(Entries with scene source code)
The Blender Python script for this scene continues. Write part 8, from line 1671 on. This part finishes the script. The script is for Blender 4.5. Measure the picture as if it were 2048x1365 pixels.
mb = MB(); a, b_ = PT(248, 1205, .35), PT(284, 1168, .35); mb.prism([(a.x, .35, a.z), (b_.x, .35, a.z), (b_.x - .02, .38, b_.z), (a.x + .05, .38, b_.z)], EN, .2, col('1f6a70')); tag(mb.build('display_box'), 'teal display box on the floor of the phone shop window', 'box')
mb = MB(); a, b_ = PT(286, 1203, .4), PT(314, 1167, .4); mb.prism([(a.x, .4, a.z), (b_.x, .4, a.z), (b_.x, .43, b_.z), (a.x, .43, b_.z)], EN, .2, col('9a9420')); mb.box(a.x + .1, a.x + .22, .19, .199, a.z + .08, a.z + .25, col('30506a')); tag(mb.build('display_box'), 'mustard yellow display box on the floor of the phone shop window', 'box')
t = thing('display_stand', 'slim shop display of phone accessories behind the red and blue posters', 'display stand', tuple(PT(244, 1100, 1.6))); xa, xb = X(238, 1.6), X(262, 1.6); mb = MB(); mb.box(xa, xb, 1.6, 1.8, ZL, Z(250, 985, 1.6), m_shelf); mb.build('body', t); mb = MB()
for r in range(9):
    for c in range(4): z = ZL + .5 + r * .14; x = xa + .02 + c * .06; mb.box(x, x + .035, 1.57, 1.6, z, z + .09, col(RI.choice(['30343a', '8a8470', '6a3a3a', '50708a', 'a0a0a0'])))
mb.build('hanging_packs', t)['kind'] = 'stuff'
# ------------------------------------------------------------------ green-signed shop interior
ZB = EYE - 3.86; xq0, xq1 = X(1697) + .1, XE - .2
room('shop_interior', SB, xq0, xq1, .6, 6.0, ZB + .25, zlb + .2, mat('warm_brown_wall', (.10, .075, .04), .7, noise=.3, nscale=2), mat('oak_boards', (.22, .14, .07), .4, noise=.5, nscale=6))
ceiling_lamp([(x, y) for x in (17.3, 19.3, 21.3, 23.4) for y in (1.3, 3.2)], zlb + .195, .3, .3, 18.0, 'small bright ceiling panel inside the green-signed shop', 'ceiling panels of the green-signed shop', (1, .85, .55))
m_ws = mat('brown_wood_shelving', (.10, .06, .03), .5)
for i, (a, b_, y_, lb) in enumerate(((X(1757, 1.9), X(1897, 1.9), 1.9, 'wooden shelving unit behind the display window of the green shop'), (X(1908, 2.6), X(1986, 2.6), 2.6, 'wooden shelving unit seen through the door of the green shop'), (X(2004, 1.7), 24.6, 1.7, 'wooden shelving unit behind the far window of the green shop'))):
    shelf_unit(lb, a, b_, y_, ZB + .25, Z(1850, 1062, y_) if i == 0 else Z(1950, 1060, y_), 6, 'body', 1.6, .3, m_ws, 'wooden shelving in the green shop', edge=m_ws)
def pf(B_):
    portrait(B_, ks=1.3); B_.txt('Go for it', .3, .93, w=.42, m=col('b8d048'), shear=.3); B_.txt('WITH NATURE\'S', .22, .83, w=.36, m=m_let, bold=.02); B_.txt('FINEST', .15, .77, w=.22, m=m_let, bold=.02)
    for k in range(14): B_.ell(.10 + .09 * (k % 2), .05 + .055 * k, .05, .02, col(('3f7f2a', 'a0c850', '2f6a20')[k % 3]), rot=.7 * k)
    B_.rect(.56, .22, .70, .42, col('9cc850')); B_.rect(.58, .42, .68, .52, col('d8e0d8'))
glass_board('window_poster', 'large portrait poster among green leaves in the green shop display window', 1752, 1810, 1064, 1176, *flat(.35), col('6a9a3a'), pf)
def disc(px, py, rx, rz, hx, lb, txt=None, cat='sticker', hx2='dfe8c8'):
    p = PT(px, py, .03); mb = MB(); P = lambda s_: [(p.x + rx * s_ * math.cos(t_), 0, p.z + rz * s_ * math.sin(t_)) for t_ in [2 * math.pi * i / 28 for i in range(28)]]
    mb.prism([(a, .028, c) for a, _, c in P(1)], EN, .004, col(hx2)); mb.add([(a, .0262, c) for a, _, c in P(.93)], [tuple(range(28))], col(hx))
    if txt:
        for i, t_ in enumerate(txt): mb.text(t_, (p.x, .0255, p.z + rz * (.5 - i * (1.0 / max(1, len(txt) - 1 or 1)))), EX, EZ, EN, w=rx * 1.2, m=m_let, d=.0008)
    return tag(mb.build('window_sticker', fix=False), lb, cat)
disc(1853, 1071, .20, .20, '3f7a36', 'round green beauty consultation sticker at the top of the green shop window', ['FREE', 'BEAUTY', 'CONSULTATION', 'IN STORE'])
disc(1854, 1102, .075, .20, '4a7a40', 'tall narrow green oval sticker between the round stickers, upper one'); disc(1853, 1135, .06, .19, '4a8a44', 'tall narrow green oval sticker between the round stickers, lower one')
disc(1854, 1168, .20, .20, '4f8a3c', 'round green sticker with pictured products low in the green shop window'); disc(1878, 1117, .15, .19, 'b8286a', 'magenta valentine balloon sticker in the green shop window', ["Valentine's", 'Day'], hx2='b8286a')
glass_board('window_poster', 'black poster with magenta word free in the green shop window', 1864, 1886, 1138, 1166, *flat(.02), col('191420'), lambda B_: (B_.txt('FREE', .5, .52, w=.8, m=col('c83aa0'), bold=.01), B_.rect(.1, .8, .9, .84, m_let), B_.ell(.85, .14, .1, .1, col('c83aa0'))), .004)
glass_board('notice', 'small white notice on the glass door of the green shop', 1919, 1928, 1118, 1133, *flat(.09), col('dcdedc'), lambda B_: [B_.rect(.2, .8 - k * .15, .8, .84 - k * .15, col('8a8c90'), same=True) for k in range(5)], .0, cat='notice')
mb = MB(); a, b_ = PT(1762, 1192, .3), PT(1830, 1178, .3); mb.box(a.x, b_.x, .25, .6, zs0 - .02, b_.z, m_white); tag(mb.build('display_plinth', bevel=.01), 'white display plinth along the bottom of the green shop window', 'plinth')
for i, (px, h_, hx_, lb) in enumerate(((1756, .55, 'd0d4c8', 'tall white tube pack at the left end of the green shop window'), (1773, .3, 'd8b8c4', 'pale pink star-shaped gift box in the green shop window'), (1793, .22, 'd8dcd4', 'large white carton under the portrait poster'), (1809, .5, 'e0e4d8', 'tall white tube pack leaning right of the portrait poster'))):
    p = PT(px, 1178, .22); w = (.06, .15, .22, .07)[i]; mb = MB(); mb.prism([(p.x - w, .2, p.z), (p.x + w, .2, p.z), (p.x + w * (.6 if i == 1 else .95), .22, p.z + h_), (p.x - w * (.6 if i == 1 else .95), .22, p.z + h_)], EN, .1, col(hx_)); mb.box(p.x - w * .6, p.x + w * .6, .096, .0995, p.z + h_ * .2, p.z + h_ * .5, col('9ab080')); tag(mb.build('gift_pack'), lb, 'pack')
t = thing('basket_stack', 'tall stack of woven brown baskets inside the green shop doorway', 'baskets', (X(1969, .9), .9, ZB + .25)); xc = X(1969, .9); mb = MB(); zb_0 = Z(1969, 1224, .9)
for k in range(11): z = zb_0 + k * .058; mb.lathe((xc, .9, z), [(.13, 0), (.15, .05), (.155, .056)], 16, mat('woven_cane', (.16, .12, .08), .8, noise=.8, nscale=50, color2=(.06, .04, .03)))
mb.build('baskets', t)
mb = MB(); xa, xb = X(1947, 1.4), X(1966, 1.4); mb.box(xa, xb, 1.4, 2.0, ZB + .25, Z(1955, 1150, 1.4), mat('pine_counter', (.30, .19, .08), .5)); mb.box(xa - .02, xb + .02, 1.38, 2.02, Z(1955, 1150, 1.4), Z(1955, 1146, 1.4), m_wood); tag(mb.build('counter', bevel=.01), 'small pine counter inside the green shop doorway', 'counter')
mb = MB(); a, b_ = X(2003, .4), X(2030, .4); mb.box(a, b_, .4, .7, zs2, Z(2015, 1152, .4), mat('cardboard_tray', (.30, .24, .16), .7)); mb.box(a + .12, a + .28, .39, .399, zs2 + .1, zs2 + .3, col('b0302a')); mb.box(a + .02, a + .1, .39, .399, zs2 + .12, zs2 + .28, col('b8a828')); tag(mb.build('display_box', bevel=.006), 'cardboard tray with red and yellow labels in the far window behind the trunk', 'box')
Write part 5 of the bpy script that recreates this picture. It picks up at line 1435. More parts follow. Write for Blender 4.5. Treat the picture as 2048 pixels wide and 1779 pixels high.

**Directions**
From the entries above, extract every line where the word "Write" appears.

**Response below**
The Blender Python script for this scene continues. Write part 8, from line 1671 on. This part finishes the script. The script is for Blender 4.5. Measure the picture as if it were 2048x1365 pixels.
Write part 5 of the bpy script that recreates this picture. It picks up at line 1435. More parts follow. Write for Blender 4.5. Treat the picture as 2048 pixels wide and 1779 pixels high.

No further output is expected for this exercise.